Crossing the boulevard at the next corner we learned that this building is also a library–the BNU or Bibliothèque nationale et universitaire.
Upon entering through the heavy facade of columns and cornices, we were startled by a diaphanous stairway spiraling toward the top of the dome which flooded the whole interior with bright white light.
Back outdoors we walked through manicured gardens down the central promenade of the magnificent Place de la Republique, originally named Kaiserplatz, or Emperor’s Plaza, toward the former Kaiserpalast, (Imperial Palace), now the home of the Central Commission for Navigation on the Rhine.
marvelling on the way at the enormous and beautifully pruned Gingko tree rising from the lawn.
At the center of the promenade, at the focus of wide vistas in four directions, we encountered The Monument to the Dead of Strasbourg, portraying a mother in the pose of Michaelangelo’s Pieta cradling two rather than one dead child.
Erected in 1936, after the first world war but still before the second, the statue represented grief for casualties of wars between Germany and France.
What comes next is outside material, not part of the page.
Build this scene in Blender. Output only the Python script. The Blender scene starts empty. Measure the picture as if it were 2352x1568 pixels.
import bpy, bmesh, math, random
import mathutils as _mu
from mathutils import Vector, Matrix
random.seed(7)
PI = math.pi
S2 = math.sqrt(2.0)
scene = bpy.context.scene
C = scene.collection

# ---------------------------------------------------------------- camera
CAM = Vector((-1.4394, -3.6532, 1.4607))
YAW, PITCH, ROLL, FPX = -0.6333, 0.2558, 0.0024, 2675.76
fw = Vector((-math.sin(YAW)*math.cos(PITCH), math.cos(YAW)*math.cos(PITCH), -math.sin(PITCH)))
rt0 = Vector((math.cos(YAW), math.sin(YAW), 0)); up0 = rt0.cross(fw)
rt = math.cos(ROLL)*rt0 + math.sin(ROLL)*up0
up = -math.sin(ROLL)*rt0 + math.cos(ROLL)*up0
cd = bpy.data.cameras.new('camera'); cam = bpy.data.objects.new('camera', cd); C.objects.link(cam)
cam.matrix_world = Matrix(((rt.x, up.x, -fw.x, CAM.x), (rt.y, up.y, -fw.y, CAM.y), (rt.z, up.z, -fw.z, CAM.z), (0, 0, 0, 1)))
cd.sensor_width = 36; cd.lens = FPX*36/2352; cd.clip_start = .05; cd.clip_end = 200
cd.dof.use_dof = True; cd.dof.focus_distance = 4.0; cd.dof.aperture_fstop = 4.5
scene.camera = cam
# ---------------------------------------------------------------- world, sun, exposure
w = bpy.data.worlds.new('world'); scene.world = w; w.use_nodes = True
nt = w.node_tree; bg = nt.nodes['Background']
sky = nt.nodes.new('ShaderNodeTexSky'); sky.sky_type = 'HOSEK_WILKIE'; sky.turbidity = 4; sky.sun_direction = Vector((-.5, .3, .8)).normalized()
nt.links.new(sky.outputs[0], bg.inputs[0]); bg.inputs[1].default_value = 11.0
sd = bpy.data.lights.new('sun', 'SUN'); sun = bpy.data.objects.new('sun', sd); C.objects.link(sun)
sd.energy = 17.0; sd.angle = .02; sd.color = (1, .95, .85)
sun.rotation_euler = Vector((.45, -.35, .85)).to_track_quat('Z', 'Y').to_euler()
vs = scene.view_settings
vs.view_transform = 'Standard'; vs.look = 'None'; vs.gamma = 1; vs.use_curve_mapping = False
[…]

Strasbourg’s distinction in embodying the Continental proclivity for repeated bloodshed between neighbors was a factor in its selection as the home of the European Parliament in 1948.
Looking back through the Plaza, the monumental buildings at the entrance of the University of Strasbourg came into view, closing the other end of Avenue de la Liberte. It too was built by the Germans.
Ready for more wonders, we boarded a tram for the short ride back to the Old Town or “La Grande Isle,” called that because it’s surrounded by an ancient network of canals.
Wandering beside antique houses,
through intriguing waterworks
across elegant bridges
along park-embellished banks
among happy-looking people
we eventually craved rest and food, fortunately not far from the cathedral, now dazzling in early evening light.
Despite the price, we sat down for dinner at the Haus Kammerzell, capping a sadly abbreviated stay in this magnificent City.